Kurt Squire noted that games are now emerging that include social and political implications as the games can be made to include real historical events and stories. One of his more interesting points is that some people have even been known to change their real identities after playing in an online space (e.g. someone discovers that they have a knack for stock trading after playing a market-based sim).

A couple of my thoughts:

I thought one of the most important questions asked during the presentation was whether games could be used to create educational environments. Their response was interesting because they noted that many games contain a somewhat subversive element and institutionalizing gaming might actually reduce some of its allure. I think that educational game designers are going to run into the same problems that instructional video producers have found: whether we like it or not the standard is set by the commercial products that are available. No amount of high-quality education is going to make up for sub-standard game play. Competing on the scale of an EA or other company is just beyond educational budgets.
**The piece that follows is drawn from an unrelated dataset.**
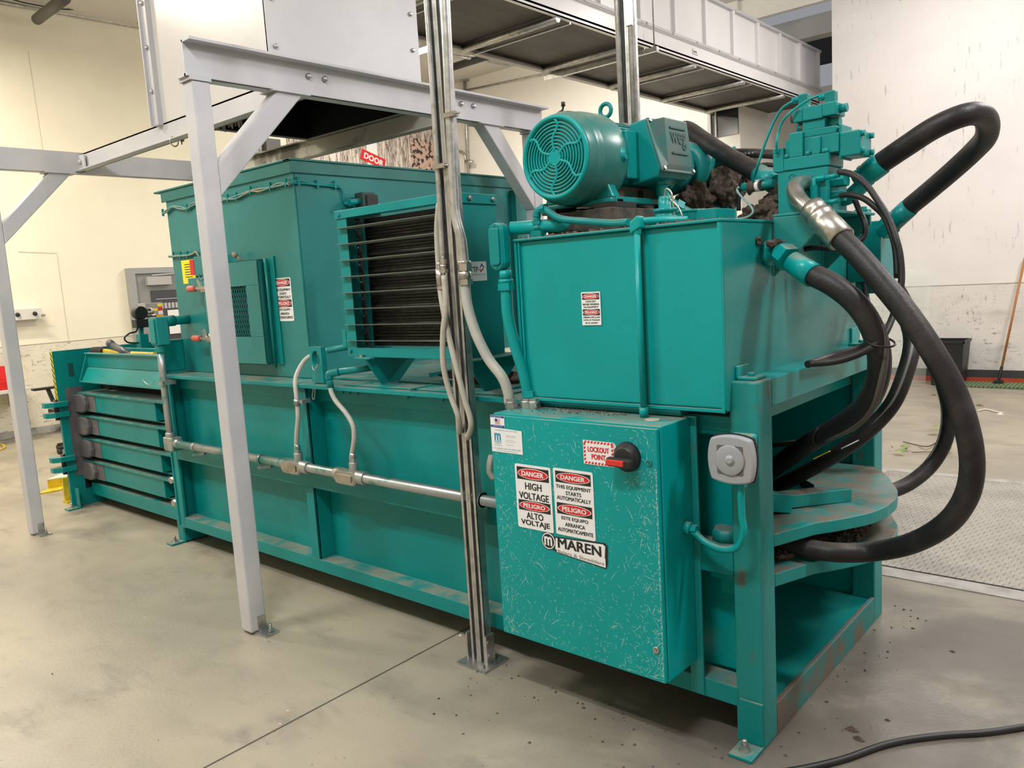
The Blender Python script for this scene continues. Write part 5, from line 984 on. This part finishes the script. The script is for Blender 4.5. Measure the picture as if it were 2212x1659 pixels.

Another question I have about using gaming as a more institutionalized instructional tool is how to deal with the 40-50% of people who do NOT play games? Will we have to have gaming literacy classes and force people to learn how things work in games? I can hear it now, 1st period reading, 2nd period, game literacy. This is a big issue to consider because many times instructional designers wanting to use games are gamers themselves. Some of the basic assumptions about a give population (even younger generations) are not going to hold true for everyone.